→ **PROBLEM TO SOLVE**:
Copy every line of the listing exactly.

(Scenes as source code)
[start]
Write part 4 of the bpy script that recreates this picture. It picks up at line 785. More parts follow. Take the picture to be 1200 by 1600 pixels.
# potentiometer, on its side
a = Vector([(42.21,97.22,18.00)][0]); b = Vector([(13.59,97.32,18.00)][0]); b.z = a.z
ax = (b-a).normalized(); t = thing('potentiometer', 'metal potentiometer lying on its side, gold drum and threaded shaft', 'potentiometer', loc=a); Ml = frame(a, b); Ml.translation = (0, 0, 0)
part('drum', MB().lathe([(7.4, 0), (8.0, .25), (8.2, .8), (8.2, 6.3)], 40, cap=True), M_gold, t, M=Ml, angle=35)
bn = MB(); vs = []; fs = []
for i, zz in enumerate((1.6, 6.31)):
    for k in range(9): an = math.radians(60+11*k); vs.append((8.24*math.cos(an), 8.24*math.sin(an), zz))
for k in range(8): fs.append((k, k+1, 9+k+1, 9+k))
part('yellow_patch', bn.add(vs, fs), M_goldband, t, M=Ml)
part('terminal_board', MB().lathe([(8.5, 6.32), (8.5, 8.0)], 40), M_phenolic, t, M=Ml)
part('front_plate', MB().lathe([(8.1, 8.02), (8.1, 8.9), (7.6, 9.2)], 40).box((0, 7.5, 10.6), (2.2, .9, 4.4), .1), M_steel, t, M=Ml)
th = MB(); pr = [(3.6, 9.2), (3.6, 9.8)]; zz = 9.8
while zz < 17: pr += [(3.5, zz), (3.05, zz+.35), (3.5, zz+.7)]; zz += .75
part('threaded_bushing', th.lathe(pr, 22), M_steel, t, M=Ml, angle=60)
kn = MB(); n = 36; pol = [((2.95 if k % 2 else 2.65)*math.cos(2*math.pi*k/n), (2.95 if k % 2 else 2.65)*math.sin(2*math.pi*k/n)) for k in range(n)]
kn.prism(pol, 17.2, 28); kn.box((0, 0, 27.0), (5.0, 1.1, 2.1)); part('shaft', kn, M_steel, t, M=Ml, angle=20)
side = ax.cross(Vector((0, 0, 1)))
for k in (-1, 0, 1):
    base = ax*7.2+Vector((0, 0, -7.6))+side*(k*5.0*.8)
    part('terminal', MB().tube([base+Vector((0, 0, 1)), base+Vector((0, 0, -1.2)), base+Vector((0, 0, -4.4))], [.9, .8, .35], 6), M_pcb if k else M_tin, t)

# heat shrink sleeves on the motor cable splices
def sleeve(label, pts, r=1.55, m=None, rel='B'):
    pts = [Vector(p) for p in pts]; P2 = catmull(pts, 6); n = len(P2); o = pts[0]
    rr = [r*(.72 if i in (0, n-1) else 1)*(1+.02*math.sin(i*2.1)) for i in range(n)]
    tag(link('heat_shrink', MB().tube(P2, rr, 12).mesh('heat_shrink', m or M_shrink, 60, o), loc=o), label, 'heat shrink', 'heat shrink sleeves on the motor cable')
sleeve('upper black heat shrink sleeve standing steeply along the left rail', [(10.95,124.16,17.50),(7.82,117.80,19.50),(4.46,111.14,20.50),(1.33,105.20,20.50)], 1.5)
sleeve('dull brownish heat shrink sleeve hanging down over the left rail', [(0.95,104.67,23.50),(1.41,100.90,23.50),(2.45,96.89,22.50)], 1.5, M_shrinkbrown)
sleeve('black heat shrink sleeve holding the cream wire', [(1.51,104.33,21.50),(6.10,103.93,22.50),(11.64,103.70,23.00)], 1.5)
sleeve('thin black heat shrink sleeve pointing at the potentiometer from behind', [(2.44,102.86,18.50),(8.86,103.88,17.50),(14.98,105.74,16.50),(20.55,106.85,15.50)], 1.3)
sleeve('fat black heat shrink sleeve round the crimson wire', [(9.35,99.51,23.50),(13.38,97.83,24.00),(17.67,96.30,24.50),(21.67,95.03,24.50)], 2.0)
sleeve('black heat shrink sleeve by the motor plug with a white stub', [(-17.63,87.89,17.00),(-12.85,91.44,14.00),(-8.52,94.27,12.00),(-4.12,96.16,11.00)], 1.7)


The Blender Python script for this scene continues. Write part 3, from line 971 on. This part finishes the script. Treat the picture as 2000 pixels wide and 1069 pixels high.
[end]
→ **RESULT OF THIS EXERCISE**:
Write part 4 of the bpy script that recreates this picture. It picks up at line 785. More parts follow. Take the picture to be 1200 by 1600 pixels.
# potentiometer, on its side
a = Vector([(42.21,97.22,18.00)][0]); b = Vector([(13.59,97.32,18.00)][0]); b.z = a.z
ax = (b-a).normalized(); t = thing('potentiometer', 'metal potentiometer lying on its side, gold drum and threaded shaft', 'potentiometer', loc=a); Ml = frame(a, b); Ml.translation = (0, 0, 0)
part('drum', MB().lathe([(7.4, 0), (8.0, .25), (8.2, .8), (8.2, 6.3)], 40, cap=True), M_gold, t, M=Ml, angle=35)
bn = MB(); vs = []; fs = []
for i, zz in enumerate((1.6, 6.31)):
    for k in range(9): an = math.radians(60+11*k); vs.append((8.24*math.cos(an), 8.24*math.sin(an), zz))
for k in range(8): fs.append((k, k+1, 9+k+1, 9+k))
part('yellow_patch', bn.add(vs, fs), M_goldband, t, M=Ml)
part('terminal_board', MB().lathe([(8.5, 6.32), (8.5, 8.0)], 40), M_phenolic, t, M=Ml)
part('front_plate', MB().lathe([(8.1, 8.02), (8.1, 8.9), (7.6, 9.2)], 40).box((0, 7.5, 10.6), (2.2, .9, 4.4), .1), M_steel, t, M=Ml)
th = MB(); pr = [(3.6, 9.2), (3.6, 9.8)]; zz = 9.8
while zz < 17: pr += [(3.5, zz), (3.05, zz+.35), (3.5, zz+.7)]; zz += .75
part('threaded_bushing', th.lathe(pr, 22), M_steel, t, M=Ml, angle=60)
kn = MB(); n = 36; pol = [((2.95 if k % 2 else 2.65)*math.cos(2*math.pi*k/n), (2.95 if k % 2 else 2.65)*math.sin(2*math.pi*k/n)) for k in range(n)]
kn.prism(pol, 17.2, 28); kn.box((0, 0, 27.0), (5.0, 1.1, 2.1)); part('shaft', kn, M_steel, t, M=Ml, angle=20)
side = ax.cross(Vector((0, 0, 1)))
for k in (-1, 0, 1):
    base = ax*7.2+Vector((0, 0, -7.6))+side*(k*5.0*.8)
    part('terminal', MB().tube([base+Vector((0, 0, 1)), base+Vector((0, 0, -1.2)), base+Vector((0, 0, -4.4))], [.9, .8, .35], 6), M_pcb if k else M_tin, t)

# heat shrink sleeves on the motor cable splices
def sleeve(label, pts, r=1.55, m=None, rel='B'):
    pts = [Vector(p) for p in pts]; P2 = catmull(pts, 6); n = len(P2); o = pts[0]
    rr = [r*(.72 if i in (0, n-1) else 1)*(1+.02*math.sin(i*2.1)) for i in range(n)]
    tag(link('heat_shrink', MB().tube(P2, rr, 12).mesh('heat_shrink', m or M_shrink, 60, o), loc=o), label, 'heat shrink', 'heat shrink sleeves on the motor cable')
sleeve('upper black heat shrink sleeve standing steeply along the left rail', [(10.95,124.16,17.50),(7.82,117.80,19.50),(4.46,111.14,20.50),(1.33,105.20,20.50)], 1.5)
sleeve('dull brownish heat shrink sleeve hanging down over the left rail', [(0.95,104.67,23.50),(1.41,100.90,23.50),(2.45,96.89,22.50)], 1.5, M_shrinkbrown)
sleeve('black heat shrink sleeve holding the cream wire', [(1.51,104.33,21.50),(6.10,103.93,22.50),(11.64,103.70,23.00)], 1.5)
sleeve('thin black heat shrink sleeve pointing at the potentiometer from behind', [(2.44,102.86,18.50),(8.86,103.88,17.50),(14.98,105.74,16.50),(20.55,106.85,15.50)], 1.3)
sleeve('fat black heat shrink sleeve round the crimson wire', [(9.35,99.51,23.50),(13.38,97.83,24.00),(17.67,96.30,24.50),(21.67,95.03,24.50)], 2.0)
sleeve('black heat shrink sleeve by the motor plug with a white stub', [(-17.63,87.89,17.00),(-12.85,91.44,14.00),(-8.52,94.27,12.00),(-4.12,96.16,11.00)], 1.7)


The Blender Python script for this scene continues. Write part 3, from line 971 on. This part finishes the script. Treat the picture as 2000 pixels wide and 1069 pixels high.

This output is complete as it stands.